__INSTRUCTIONS TO FOLLOW__. Will you print the material below without altering a single character?

__INFORMATION SUPPLIED__.
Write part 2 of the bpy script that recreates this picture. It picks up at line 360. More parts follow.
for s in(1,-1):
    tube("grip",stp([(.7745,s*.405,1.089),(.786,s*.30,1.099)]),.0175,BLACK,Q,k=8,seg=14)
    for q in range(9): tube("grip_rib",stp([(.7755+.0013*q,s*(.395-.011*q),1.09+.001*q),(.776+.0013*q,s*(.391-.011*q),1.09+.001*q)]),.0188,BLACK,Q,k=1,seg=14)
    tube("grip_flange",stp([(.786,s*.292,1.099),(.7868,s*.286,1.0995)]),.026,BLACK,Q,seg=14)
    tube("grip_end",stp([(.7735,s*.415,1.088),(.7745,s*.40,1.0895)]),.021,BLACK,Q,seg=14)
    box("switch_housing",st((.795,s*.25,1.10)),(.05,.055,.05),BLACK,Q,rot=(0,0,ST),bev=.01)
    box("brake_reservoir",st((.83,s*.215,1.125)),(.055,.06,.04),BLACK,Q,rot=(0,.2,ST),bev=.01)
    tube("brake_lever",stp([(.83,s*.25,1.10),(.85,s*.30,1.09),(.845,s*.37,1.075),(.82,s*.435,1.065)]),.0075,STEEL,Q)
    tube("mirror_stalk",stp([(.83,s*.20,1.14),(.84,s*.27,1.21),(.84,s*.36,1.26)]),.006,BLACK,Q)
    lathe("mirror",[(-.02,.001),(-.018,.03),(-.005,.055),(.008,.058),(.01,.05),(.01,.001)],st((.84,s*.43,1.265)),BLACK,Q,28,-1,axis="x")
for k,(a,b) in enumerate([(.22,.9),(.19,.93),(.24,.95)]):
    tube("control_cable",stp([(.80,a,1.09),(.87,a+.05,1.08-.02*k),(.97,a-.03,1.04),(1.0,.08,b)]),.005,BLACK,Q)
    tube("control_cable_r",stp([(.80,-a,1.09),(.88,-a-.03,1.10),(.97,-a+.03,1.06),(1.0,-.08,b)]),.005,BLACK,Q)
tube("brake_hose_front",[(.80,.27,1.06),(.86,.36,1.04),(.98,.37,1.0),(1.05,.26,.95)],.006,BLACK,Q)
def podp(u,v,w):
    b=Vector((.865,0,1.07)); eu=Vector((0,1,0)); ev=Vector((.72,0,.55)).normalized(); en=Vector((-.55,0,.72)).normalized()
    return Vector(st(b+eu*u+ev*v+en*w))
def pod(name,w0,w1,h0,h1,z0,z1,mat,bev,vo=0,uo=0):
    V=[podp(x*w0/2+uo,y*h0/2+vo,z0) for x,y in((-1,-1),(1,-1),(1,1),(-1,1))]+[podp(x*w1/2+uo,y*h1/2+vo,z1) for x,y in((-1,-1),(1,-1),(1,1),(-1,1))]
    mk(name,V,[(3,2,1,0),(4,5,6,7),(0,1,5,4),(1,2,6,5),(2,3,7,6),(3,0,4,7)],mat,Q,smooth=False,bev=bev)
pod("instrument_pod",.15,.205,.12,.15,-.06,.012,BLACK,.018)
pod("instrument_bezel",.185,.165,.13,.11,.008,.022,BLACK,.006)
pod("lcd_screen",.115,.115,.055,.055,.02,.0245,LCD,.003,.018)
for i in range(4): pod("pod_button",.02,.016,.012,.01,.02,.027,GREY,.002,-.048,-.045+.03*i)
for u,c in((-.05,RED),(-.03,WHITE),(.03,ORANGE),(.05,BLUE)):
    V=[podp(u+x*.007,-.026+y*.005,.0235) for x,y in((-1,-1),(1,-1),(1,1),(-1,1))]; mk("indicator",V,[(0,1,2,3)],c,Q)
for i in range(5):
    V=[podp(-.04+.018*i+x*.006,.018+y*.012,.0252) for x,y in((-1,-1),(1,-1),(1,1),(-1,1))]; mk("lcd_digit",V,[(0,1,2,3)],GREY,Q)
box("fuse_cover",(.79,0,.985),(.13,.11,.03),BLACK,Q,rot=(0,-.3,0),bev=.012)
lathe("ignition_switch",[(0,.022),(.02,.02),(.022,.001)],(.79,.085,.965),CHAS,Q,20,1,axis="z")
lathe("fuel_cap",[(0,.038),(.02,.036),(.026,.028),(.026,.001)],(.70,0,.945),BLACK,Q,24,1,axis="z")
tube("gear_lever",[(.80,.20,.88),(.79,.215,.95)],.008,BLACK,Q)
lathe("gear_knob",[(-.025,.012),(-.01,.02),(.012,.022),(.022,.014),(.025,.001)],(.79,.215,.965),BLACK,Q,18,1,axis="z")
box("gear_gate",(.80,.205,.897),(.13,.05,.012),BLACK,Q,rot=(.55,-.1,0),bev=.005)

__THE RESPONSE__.
Write part 2 of the bpy script that recreates this picture. It picks up at line 360. More parts follow.
for s in(1,-1):
    tube("grip",stp([(.7745,s*.405,1.089),(.786,s*.30,1.099)]),.0175,BLACK,Q,k=8,seg=14)
    for q in range(9): tube("grip_rib",stp([(.7755+.0013*q,s*(.395-.011*q),1.09+.001*q),(.776+.0013*q,s*(.391-.011*q),1.09+.001*q)]),.0188,BLACK,Q,k=1,seg=14)
    tube("grip_flange",stp([(.786,s*.292,1.099),(.7868,s*.286,1.0995)]),.026,BLACK,Q,seg=14)
    tube("grip_end",stp([(.7735,s*.415,1.088),(.7745,s*.40,1.0895)]),.021,BLACK,Q,seg=14)
    box("switch_housing",st((.795,s*.25,1.10)),(.05,.055,.05),BLACK,Q,rot=(0,0,ST),bev=.01)
    box("brake_reservoir",st((.83,s*.215,1.125)),(.055,.06,.04),BLACK,Q,rot=(0,.2,ST),bev=.01)
    tube("brake_lever",stp([(.83,s*.25,1.10),(.85,s*.30,1.09),(.845,s*.37,1.075),(.82,s*.435,1.065)]),.0075,STEEL,Q)
    tube("mirror_stalk",stp([(.83,s*.20,1.14),(.84,s*.27,1.21),(.84,s*.36,1.26)]),.006,BLACK,Q)
    lathe("mirror",[(-.02,.001),(-.018,.03),(-.005,.055),(.008,.058),(.01,.05),(.01,.001)],st((.84,s*.43,1.265)),BLACK,Q,28,-1,axis="x")
for k,(a,b) in enumerate([(.22,.9),(.19,.93),(.24,.95)]):
    tube("control_cable",stp([(.80,a,1.09),(.87,a+.05,1.08-.02*k),(.97,a-.03,1.04),(1.0,.08,b)]),.005,BLACK,Q)
    tube("control_cable_r",stp([(.80,-a,1.09),(.88,-a-.03,1.10),(.97,-a+.03,1.06),(1.0,-.08,b)]),.005,BLACK,Q)
tube("brake_hose_front",[(.80,.27,1.06),(.86,.36,1.04),(.98,.37,1.0),(1.05,.26,.95)],.006,BLACK,Q)
def podp(u,v,w):
    b=Vector((.865,0,1.07)); eu=Vector((0,1,0)); ev=Vector((.72,0,.55)).normalized(); en=Vector((-.55,0,.72)).normalized()
    return Vector(st(b+eu*u+ev*v+en*w))
def pod(name,w0,w1,h0,h1,z0,z1,mat,bev,vo=0,uo=0):
    V=[podp(x*w0/2+uo,y*h0/2+vo,z0) for x,y in((-1,-1),(1,-1),(1,1),(-1,1))]+[podp(x*w1/2+uo,y*h1/2+vo,z1) for x,y in((-1,-1),(1,-1),(1,1),(-1,1))]
    mk(name,V,[(3,2,1,0),(4,5,6,7),(0,1,5,4),(1,2,6,5),(2,3,7,6),(3,0,4,7)],mat,Q,smooth=False,bev=bev)
pod("instrument_pod",.15,.205,.12,.15,-.06,.012,BLACK,.018)
pod("instrument_bezel",.185,.165,.13,.11,.008,.022,BLACK,.006)
pod("lcd_screen",.115,.115,.055,.055,.02,.0245,LCD,.003,.018)
for i in range(4): pod("pod_button",.02,.016,.012,.01,.02,.027,GREY,.002,-.048,-.045+.03*i)
for u,c in((-.05,RED),(-.03,WHITE),(.03,ORANGE),(.05,BLUE)):
    V=[podp(u+x*.007,-.026+y*.005,.0235) for x,y in((-1,-1),(1,-1),(1,1),(-1,1))]; mk("indicator",V,[(0,1,2,3)],c,Q)
for i in range(5):
    V=[podp(-.04+.018*i+x*.006,.018+y*.012,.0252) for x,y in((-1,-1),(1,-1),(1,1),(-1,1))]; mk("lcd_digit",V,[(0,1,2,3)],GREY,Q)
box("fuse_cover",(.79,0,.985),(.13,.11,.03),BLACK,Q,rot=(0,-.3,0),bev=.012)
lathe("ignition_switch",[(0,.022),(.02,.02),(.022,.001)],(.79,.085,.965),CHAS,Q,20,1,axis="z")
lathe("fuel_cap",[(0,.038),(.02,.036),(.026,.028),(.026,.001)],(.70,0,.945),BLACK,Q,24,1,axis="z")
tube("gear_lever",[(.80,.20,.88),(.79,.215,.95)],.008,BLACK,Q)
lathe("gear_knob",[(-.025,.012),(-.01,.02),(.012,.022),(.022,.014),(.025,.001)],(.79,.215,.965),BLACK,Q,18,1,axis="z")
box("gear_gate",(.80,.205,.897),(.13,.05,.012),BLACK,Q,rot=(.55,-.1,0),bev=.005)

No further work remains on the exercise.